I notice from the logs that I got a cert for www.caddytest.cf, which is a good start.

caddytest.cf:   {                                                              
   # Set this path to your site's directory.                                   
   root * /usr/share/caddy                                                     
                                                                               
   # Enable the static file server.                                            
   file_server                                                                 
                                                                               
   log {
       output file /var/lib/caddy/logs/caddytest.cf.log
   }                                    
}                                                                              

www.caddytest.cf:   {                                                              
   # Redirect www
   redir https://{host}{uri}
}

This is the output I got when I hit the url with curl.
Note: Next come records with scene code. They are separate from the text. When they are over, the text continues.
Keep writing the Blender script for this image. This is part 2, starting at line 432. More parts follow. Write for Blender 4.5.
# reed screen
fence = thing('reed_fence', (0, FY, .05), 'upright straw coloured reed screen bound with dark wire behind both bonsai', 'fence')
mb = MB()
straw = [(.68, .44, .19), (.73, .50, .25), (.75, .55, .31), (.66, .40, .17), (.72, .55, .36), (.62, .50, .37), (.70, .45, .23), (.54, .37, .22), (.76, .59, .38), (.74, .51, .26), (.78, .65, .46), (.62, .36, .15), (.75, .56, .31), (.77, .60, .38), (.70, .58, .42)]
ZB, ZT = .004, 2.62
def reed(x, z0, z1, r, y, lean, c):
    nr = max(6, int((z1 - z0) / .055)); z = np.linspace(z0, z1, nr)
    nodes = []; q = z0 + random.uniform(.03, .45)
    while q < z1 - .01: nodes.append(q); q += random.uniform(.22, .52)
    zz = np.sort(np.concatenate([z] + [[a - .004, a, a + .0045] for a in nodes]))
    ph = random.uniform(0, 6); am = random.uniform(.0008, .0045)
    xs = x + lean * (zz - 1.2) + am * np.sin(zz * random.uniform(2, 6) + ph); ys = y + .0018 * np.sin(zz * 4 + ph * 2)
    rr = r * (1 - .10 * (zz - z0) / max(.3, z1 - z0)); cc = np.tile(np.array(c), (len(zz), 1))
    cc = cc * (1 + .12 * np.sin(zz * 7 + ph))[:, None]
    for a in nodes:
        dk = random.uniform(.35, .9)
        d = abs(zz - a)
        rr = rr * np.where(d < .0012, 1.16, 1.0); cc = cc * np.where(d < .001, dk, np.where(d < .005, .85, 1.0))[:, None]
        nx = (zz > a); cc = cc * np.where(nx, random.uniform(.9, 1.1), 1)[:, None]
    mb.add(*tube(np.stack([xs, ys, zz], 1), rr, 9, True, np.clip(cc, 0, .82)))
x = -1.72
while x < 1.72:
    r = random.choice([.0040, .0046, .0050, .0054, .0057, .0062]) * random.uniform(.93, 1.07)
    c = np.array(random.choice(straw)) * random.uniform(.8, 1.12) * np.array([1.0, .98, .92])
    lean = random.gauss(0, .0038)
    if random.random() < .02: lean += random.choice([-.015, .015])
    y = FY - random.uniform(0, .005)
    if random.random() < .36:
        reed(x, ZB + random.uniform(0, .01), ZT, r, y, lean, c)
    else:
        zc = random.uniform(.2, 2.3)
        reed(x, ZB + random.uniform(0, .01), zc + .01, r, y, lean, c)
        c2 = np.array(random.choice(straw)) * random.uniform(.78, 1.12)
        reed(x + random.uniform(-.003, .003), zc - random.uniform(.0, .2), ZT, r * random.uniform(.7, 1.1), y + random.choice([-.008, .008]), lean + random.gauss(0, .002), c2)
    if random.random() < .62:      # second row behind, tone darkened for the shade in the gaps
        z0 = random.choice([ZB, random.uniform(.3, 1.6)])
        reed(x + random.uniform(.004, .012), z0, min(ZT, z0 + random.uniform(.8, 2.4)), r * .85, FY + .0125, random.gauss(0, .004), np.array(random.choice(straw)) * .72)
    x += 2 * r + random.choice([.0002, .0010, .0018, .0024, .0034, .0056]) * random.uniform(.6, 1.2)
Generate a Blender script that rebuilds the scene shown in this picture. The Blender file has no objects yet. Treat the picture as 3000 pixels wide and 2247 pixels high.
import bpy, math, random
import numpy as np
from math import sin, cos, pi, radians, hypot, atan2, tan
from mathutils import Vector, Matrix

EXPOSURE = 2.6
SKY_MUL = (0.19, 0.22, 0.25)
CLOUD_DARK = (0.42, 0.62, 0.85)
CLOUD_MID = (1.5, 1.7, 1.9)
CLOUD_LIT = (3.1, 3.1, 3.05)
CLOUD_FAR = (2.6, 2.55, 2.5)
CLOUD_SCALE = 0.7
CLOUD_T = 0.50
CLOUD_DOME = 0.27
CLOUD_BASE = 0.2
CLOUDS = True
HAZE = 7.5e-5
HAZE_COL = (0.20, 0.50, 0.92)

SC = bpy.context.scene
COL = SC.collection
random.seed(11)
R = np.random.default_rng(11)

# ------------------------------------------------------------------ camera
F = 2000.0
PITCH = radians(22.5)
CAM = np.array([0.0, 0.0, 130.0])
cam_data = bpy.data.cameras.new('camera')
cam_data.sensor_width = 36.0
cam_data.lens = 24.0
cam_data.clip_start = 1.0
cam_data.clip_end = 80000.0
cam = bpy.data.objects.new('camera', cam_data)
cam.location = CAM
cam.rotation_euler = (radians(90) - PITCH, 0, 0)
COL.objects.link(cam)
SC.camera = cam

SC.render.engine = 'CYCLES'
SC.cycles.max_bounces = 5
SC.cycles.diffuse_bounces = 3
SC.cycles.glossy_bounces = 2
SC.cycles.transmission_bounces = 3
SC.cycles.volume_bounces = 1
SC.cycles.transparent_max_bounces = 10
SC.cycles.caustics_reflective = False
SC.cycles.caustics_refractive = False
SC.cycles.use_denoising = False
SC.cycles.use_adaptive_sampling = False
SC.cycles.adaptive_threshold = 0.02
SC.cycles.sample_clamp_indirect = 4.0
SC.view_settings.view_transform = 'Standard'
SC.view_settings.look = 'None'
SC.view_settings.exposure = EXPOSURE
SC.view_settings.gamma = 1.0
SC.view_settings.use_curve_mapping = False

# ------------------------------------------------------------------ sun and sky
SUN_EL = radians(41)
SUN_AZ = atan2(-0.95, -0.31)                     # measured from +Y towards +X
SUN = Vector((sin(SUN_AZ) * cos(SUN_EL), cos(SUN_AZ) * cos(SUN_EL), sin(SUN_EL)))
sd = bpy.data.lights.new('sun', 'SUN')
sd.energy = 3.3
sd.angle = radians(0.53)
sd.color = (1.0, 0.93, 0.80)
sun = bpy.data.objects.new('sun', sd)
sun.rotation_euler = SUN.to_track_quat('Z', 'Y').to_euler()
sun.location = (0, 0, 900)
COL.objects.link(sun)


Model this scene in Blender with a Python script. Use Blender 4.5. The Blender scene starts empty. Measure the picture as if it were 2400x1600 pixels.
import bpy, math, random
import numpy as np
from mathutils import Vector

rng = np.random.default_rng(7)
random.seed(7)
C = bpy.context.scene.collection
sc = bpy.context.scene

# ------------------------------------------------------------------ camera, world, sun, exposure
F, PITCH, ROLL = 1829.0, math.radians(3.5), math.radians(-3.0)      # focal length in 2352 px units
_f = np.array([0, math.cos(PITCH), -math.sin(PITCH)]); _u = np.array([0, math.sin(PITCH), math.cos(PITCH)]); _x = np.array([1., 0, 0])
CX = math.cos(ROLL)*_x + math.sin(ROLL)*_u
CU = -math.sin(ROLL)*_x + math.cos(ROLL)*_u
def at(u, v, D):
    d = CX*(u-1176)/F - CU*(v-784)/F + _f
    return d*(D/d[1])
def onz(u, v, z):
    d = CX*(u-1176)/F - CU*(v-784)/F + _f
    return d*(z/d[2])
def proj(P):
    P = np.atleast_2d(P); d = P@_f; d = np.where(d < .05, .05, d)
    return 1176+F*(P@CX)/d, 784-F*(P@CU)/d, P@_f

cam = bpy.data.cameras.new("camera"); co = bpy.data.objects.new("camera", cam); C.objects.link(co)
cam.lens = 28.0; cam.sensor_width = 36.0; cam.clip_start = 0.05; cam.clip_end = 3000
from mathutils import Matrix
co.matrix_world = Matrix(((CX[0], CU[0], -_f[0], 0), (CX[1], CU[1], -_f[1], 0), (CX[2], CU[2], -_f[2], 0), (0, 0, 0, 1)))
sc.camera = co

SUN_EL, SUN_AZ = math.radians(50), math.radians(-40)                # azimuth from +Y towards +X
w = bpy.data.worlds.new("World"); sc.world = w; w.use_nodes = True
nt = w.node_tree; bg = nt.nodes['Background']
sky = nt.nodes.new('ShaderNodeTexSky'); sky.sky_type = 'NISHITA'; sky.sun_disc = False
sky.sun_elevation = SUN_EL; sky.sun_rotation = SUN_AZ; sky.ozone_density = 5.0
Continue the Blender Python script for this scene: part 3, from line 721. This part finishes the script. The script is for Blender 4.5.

$ curl -v https://www.caddytest.cf/
*   Trying 132.145.103.78:443...
* TCP_NODELAY set
* Connected to www.caddytest.cf (132.145.103.78) port 443 (#0)
* ALPN, offering h2
* ALPN, offering http/1.1
* successfully set certificate verify locations:
*   CAfile: /etc/ssl/certs/ca-certificates.crt
  CApath: /etc/ssl/certs
* TLSv1.3 (OUT), TLS handshake, Client hello (1):
* TLSv1.3 (IN), TLS handshake, Server hello (2):
* TLSv1.3 (IN), TLS handshake, Encrypted Extensions (8):
* TLSv1.3 (IN), TLS handshake, Certificate (11):
* TLSv1.3 (IN), TLS handshake, CERT verify (15):
* TLSv1.3 (IN), TLS handshake, Finished (20):
* TLSv1.3 (OUT), TLS change cipher, Change cipher spec (1):
* TLSv1.3 (OUT), TLS handshake, Finished (20):
* SSL connection using TLSv1.3 / TLS_AES_128_GCM_SHA256
* ALPN, server accepted to use h2
* Server certificate:
*  subject: CN=www.caddytest.cf
*  start date: May 11 08:08:21 2022 GMT
*  expire date: Aug  9 08:08:20 2022 GMT
*  subjectAltName: host "www.caddytest.cf" matched cert's "www.caddytest.cf"
*  issuer: C=US; O=Let's Encrypt; CN=R3
*  SSL certificate verify ok.
* Using HTTP2, server supports multi-use
* Connection state changed (HTTP/2 confirmed)
* Copying HTTP/2 data in stream buffer to connection buffer after upgrade: len=0
* Using Stream ID: 1 (easy handle 0x5562167122f0)
> GET / HTTP/2
> Host: www.caddytest.cf
> user-agent: curl/7.68.0
> accept: */*
> 
* TLSv1.3 (IN), TLS handshake, Newsession Ticket (4):
* Connection state changed (MAX_CONCURRENT_STREAMS == 250)!
< HTTP/2 302 
< location: https://www.caddytest.cf/
< server: Caddy
< content-length: 0
< date: Wed, 11 May 2022 09:14:00 GMT
< 
* Connection #0 to host www.caddytest.cf left intact

Any other directive you think I should include for a production static?

Is it possible to proxy port 443 on a subdomain directly without caddy handling the https?

The use case would be a web server in the cloud to serve my web site, and a subdomain to proxy a connection to my home office through a tunnel. I would likely do some geographic firewalling on the external server, but then route the traffic through an ssh tunnel to a reverse proxy on my pfSense firewall which has access control. That way if the cloud server gets broken into, it’s not really any greater exposure than having the reverse proxy open to the internet. The advantage of doing that is that I don’t draw attention to the fact that I’m running a server on my home internet connection. All the ISP sees is the tunnel to the cloud. I’m thinking that I would likely use s client cert and a password for access control.